With OS and chip support in place, PCs will soon become personal assistants. "Users will say, 'Print two copies of my financials, in landscape mode on the network printer,'" said Bob Kutnick, chief technology officer at speech product supplier Lernout & Hauspie.

Intel started its project by creating a separate speech team, spun off from its original Katmai development team, to deal solely with speech technology, sources said. That group developed a new set of Katmai instructions that will work with the "hidden Markov model," algorithms commonly used by speech developers to improve speech-recognition accuracy and the speed of recognition.

The current speech algorithms are excellent, according to Raphael Wong, manager of worldwide speech programs at Intel.

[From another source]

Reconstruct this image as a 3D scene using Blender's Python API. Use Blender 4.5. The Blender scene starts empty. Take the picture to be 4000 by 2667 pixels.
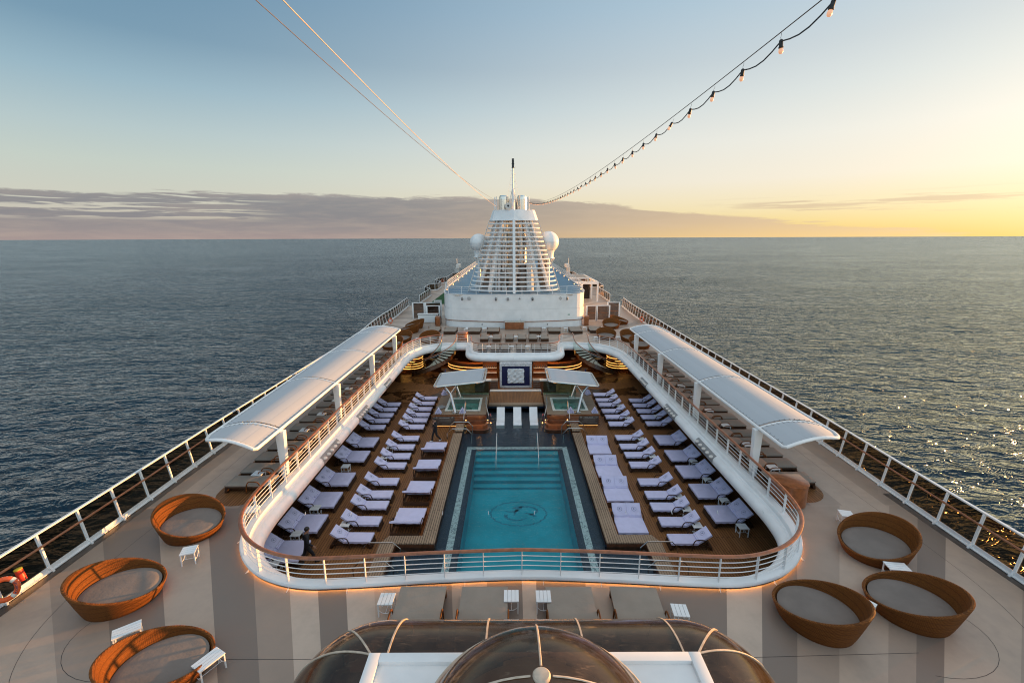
import bpy, bmesh, math, random
from mathutils import Vector, Matrix
from mathutils.geometry import tessellate_polygon
R = math.radians
rnd = random.Random(7)
sc = bpy.context.scene
col = sc.collection
X0 = 0.3                       # the ship's centre line
UP = 3.0                       # upper deck level above the pool deck (z = 0)
HCAM, FPX, PITCH, ROLL = 14.0, 1777.8, math.atan((1333.5 - 929) / 1777.8), 0.00375

# ------------------------------------------------------------------ mesh builder
class MB:
    def __init__(s): s.v = []; s.f = []; s.m = []
    def add(s, vs, fs, mi=0):
        o = len(s.v); s.v += [tuple(v) for v in vs]
        for f in fs: s.f.append(tuple(i + o for i in f)); s.m.append(mi)
        return s
    def box(s, x0, x1, y0, y1, z0, z1, mi=0):
        return s.add([(x0,y0,z0),(x1,y0,z0),(x1,y1,z0),(x0,y1,z0),(x0,y0,z1),(x1,y0,z1),(x1,y1,z1),(x0,y1,z1)],
                     [(0,3,2,1),(4,5,6,7),(0,1,5,4),(1,2,6,5),(2,3,7,6),(3,0,4,7)], mi)
    def beam(s, a, b, w, h, mi=0, up=(0,0,1)):
        a = Vector(a); b = Vector(b); d = (b - a).normalized(); u = Vector(up)
        x = d.cross(u)
        if x.length < 1e-4: x = d.cross(Vector((0,1,0)))
        x.normalize(); u = x.cross(d); x *= w/2; u *= h/2
        return s.add([a-x-u,a+x-u,a+x+u,a-x+u,b-x-u,b+x-u,b+x+u,b-x+u],
                     [(0,1,2,3),(7,6,5,4),(0,4,5,1),(1,5,6,2),(2,6,7,3),(3,7,4,0)], mi)
    def tube(s, path, r, n=8, closed=False, mi=0, rz=None, caps=True):
        P = [Vector(p) for p in path]; N = len(P); rs = r if isinstance(r, (list, tuple)) else [r]*N
        o = len(s.v); prev = None
        for i, p in enumerate(P):
            a = P[i-1] if (i > 0 or closed) else p; b = P[(i+1) % N] if (i < N-1 or closed) else p
            t = (b - a).normalized()
            if abs(t.z) < 0.9: x = t.cross(Vector((0,0,1)))
            else: x = t.cross(Vector((0,1,0))) if prev is None else prev - t*prev.dot(t)
            x.normalize(); prev = x; u = x.cross(t)
            for k in range(n):
                c = math.cos(2*math.pi*k/n); q = math.sin(2*math.pi*k/n)
                s.v.append(tuple(p + x*c*rs[i] + u*q*(rz if rz else rs[i])))
        for i in range(N if closed else N-1):
            j = (i+1) % N
            for k in range(n):
                k2 = (k+1) % n
                s.f.append((o+i*n+k, o+i*n+k2, o+j*n+k2, o+j*n+k)); s.m.append(mi)
        if not closed and caps:
            s.f.append(tuple(o+k for k in range(n))[::-1]); s.m.append(mi)
            s.f.append(tuple(o+(N-1)*n+k for k in range(n))); s.m.append(mi)
        return s
    def prism(s, poly, z0, z1, mi=0):
        n = len(poly)
        return s.add([(x,y,z0) for x,y in poly]+[(x,y,z1) for x,y in poly],
                     [tuple(range(n))[::-1], tuple(range(n,2*n))]+[(i,(i+1)%n,n+(i+1)%n,n+i) for i in range(n)], mi)
    def lathe(s, prof, c=(0,0,0), n=24, mi=0, axis='z', cap=True):
        o = len(s.v)
        for r, z in prof:
            for k in range(n):
                a = 2*math.pi*k/n
                p = (r*math.cos(a), r*math.sin(a), z)
                if axis == 'y': p = (p[0], p[2], p[1])
                if axis == 'x': p = (p[2], p[0], p[1])
                s.v.append((c[0]+p[0], c[1]+p[1], c[2]+p[2]))
        for i in range(len(prof)-1):
            for k in range(n):
                k2 = (k+1) % n
                s.f.append((o+i*n+k, o+i*n+k2, o+(i+1)*n+k2, o+(i+1)*n+k)); s.m.append(mi)
        if cap:
            s.f.append(tuple(o+k for k in range(n))[::-1]); s.m.append(mi)
            e = o+(len(prof)-1)*n
            s.f.append(tuple(e+k for k in range(n))); s.m.append(mi)
        return s
    def ball(s, c, r, n=20, m=12, mi=0, sq=(1,1,1)):
        return s.lathe([(r*math.sin(math.pi*i/m)*sq[0]+1e-4, -r*math.cos(math.pi*i/m)*sq[2]) for i in range(m+1)], c, n, mi)
    def grid(s, fn, nu, nv, mi=0, flip=False):
        vs = [fn(i/nu, j/nv) for j in range(nv+1) for i in range(nu+1)]
        fs = []
        for j in range(nv):
            for i in range(nu):
                a = j*(nu+1)+i; q = (a, a+1, a+nu+2, a+nu+1)
                fs.append(q[::-1] if flip else q)
        return s.add(vs, fs, mi)
    def flat(s, outer, holes, z, up=True, mi=0):
        loops = [[Vector((x,y,0)) for x,y in l] for l in [outer]+holes]
        pts = [(p.x,p.y,z) for l in loops for p in l]
        fs = []
        for t in tessellate_polygon(loops):
            a,b,c = [Vector(pts[i]) for i in t]
            nz = (b-a).cross(c-a).z
            fs.append(tuple(t) if (nz > 0) == up else tuple(t)[::-1])
        return s.add(pts, fs, mi)
    def mesh(s, name, mats, smooth=False, bevel=0, seg=2, angle=35):
        me = bpy.data.meshes.new(name)
        me.from_pydata(s.v, [], s.f)
        for m in (mats if isinstance(mats, (list, tuple)) else [mats]): me.materials.append(m)
        if len(set(s.m)) > 1 or (s.m and s.m[0]): me.polygons.foreach_set('material_index', s.m)
        if bevel:
            b = bmesh.new(); b.from_mesh(me)
            es = [e for e in b.edges if e.is_manifold and e.calc_face_angle(0) > R(30)]
            bmesh.ops.bevel(b, geom=es, offset=bevel, segments=seg, profile=0.6, affect='EDGES', clamp_overlap=True)
            b.to_mesh(me); b.free()
        if smooth or bevel:
            me.polygons.foreach_set('use_smooth', [True]*len(me.polygons))
            me.set_sharp_from_angle(angle=R(angle))
        me.update()
        return me
    def build(s, name, mats, parent=None, smooth=False, bevel=0, seg=2, angle=35, loc=(0,0,0)):
        o = bpy.data.objects.new(name, s.mesh(name, mats, smooth, bevel, seg, angle))
        col.objects.link(o); o.location = loc
        if parent: o.parent = parent
        return o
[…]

But the stumbling block until now has been the inadequacy of the processors. With the introduction of 450-MHz and 500-MHz processors in 1999, all of that will change.

The new Katmai instruction set from Intel will also improve the capability of voice and data to work over phone lines without distortion, according to Bill Meisel, president of TMA Associates, a speech-technology consultancy.

In 1999, voice-enabled applications used over phone lines will make major inroads into corporate services, according to David Nahamoo, senior manager of human language technologies at IBM Research. Users will have their e-mail, contact information, and datebook appointments translated into voice and spoken to them over the phone.